On Wed 09 Jun 2010 at 03:53:58 PM +0100, Ian Clark wrote:
>On 7 June 2010 20:08, George Georgalis <george%galis.org@localhost> wrote:
>> On Mon 07 Jun 2010 at 05:07:43 PM +0200, Kees Nuyt wrote:
>>>
>>>That could be implemented as an appication with a set of
>>>virtual tables, backed by the readdir() and stat() system
>>>calls.
>>>I haven't heard of any implementation, although fossil
>>>http://www.fossil-scm.org/index.html/doc/tip/www/index.wiki
>>>has a few routines which might be interesting.
>>
>> Interesting approach. I've never heard of virtual tables.
>> Unfortunately, I don't know anything about the backend of
>> generating indices or optimizing db queries either. But I
>> see what you are getting at, maybe I can work it out.
>>
>[snip]
>
>Apologies if I'm misunderstanding you here, but are you interested in
>a unified fs/database type affair, similar to what Microsoft attempted
>(and failed at) with WinFS?

Cannot answer, I haven't heard of WinFS? But you are the second to
ask that question.  What is the purpose of your question?


>The Be Filesystem and this interview with it's developers may be of interest:-
>
>http://www.theregister.co.uk/2002/03/29/windows_on_a_database_sliced/
>http://www.letterp.com/~dbg/practical-file-system-design.pdf


Wow - interesting article and awesome paper! Obviously I've not time
to read the whole book but I scanned it. Well enough to get an
idea of the detailed scope.

The *only* reason I'm looking to put a db on top of the filesystem
is to optimize reads. I'm not interested in developing any special
db tricks or getting in any transaction race. The only thing fancy
I'm interested in is some additional columns (tags, notes, md5,
path, mime) which aren't stored in the regular fs struct; exactly how they
are stored would be an implementation detail, but I imagine as a
regular file in the filesystem, a la sqlite db.
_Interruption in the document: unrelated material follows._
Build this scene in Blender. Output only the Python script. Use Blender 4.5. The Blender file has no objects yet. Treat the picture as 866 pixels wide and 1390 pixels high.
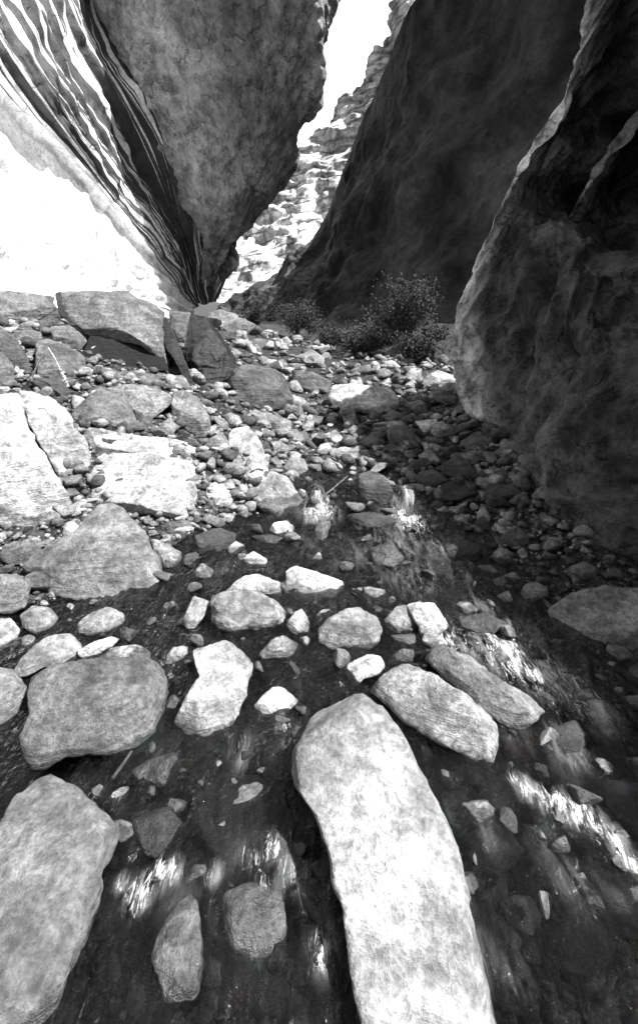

The only tricky thing I can see would be an interface
with the fs journal/log to accommodate rapid optimization
index update. ie only rebuild the parts of the index which are out
of date because of writes (and *sigh* atimes but maybe save that
for later).

Even the file and backup management stuff I imagined operating
through the fs calls, it is in their invocation that I was
referring to the atomic process. 

The last thing I want to do is reinvent filesystem
manipulation. I don't even want to do anything fancy with the
db implementation. The goal here is to do rapid queries of data
that may not be online, or off in some http protocol that doesn't
accommodate good bandwidth or seek ability. 

Correct me if I'm wrong but utilizing modern db optimizing index
of mostly already written data (not md5 etc) in the filesystem
for quick queries of mostly archive (user home) data is NOT the
shortcoming of BeOS fs/db or WinFS? -because that's really what
I'm going for---an interface to the data sprawl.